There is also a marked note of scepticism about the plans in education circles. Mansfield’s institute wrote to the Irish university presidents before Christmas, offering its services as a provider of university foundation courses for students at their institutions. The response to these letters was lacklustre. “We would never rely on an institute with no track record in education to prepare our students for university,” says one third-level insider.

That said, the involvement of the County of Dublin VEC – subcontracted to deliver the education to the students – did give the project some gravitas. The VEC has undeniable experience in delivering English and integration education courses to overseas students. However, no contracts have been signed even though the recruitment process has begun. The VEC will not comment on the controversy.

Government sources are worried that the isolated nature of the Citywest Institute of Education – students will live, eat and sleep on the Citywest campus – runs counter to Ireland’s policy on international students which is based on integration.

Indeed, the students themselves are going to be funded by the King Abdullah Scholarship Programme (Kasp). “Kasp itself has an ethos of openness and integration,” says a third-level source. “The whole point of it is for young Saudis to travel and to mix and integrate with other cultures. Citywest Institute of Education aims to do exactly the opposite. What’s the point of them being in Ireland? They could be in Dubai for that experience.”

There are currently 247 Kasp students studying in Ireland. It may be that Kasp student numbers are set to increase but few seem to know anything about it.
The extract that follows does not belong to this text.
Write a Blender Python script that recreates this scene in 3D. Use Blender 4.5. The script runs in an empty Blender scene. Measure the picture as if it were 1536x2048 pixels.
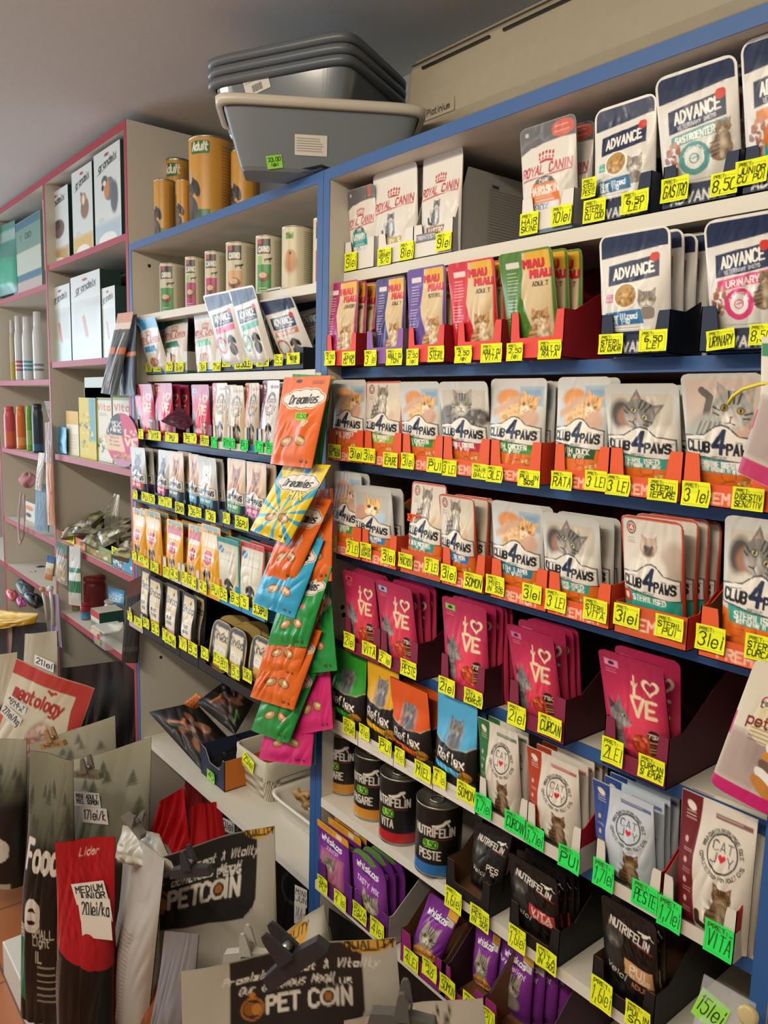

The Department of Justice has received no communication about visas for these (the Mansfield) students so far.

“Normally I would expect a flurry of activity,” says Sheila Power, director of the Irish Council for International Students. “Two institutions had smaller groups of Saudi students and they would have spoken to us with regard to preparation and so on. That would be the context in which we would hear about something like this but, really, we don’t know anything about it.”

Prof Ghazy Almakky, the Saudi cultural attaché in London, supervises all of the Kasp students who come to study in the UK and Ireland. “I am aware of some students coming over in the next few months, but I am not aware of this ,” he says. “Nor am I aware of the contract that they are saying has been signed. I am the one who should know really.”

Last week, a statement appeared on the website of the Saudi ministry for higher education in which undersecretary of the ministry of higher education for scholarship, Dr Abdullah Al Mosa, denied the existence of any contract. “The claim that 750 students are going to study English at Mansfield Group’s Citywest institute is far from real,” he said, pointing out that the Mansfield institute is not accredited by the ministry and the ministry does not have a contract with the Mansfield Group.

As to what is actually going on, Sean Whelan, CEO of the Mansfield Group, is declining to comment for now.

The situation is a worrying one for those in education in Ireland. “There might be money in it in the short term but, really, I think we’ll end up losing out in the long term if the Saudi-Irish education relationship is damaged,” says one university insider.

WHO IS Jim Mansfield?

MANSFIELD, NOW aged 70, has always been an ambitious and somewhat unorthodox figure on the Dublin property scene. Worth an estimated €193 million according to the Sunday Times rich list, he made his fortune through canny land investments and property developments.

He bought Citywest for an estimated £1 million in 1994 and famously began building an enormous conference centre which was refused planning permission in 2004. A legal battle continued for a number of years before Mansfield was eventually granted retention by An Bord Pleanála four years later.

A similar dispute surrounded his Weston aerodrome which he began to modernise without getting full planning permission. Again he applied for retention in 2005.

Mansfield again hit the headlines in 2006 when police in Belgium found €7 million worth of heroin about to be loaded onto a plane that was bound for Weston. Mansfield had no idea that his plane and aerodrome was being used for smuggling drugs.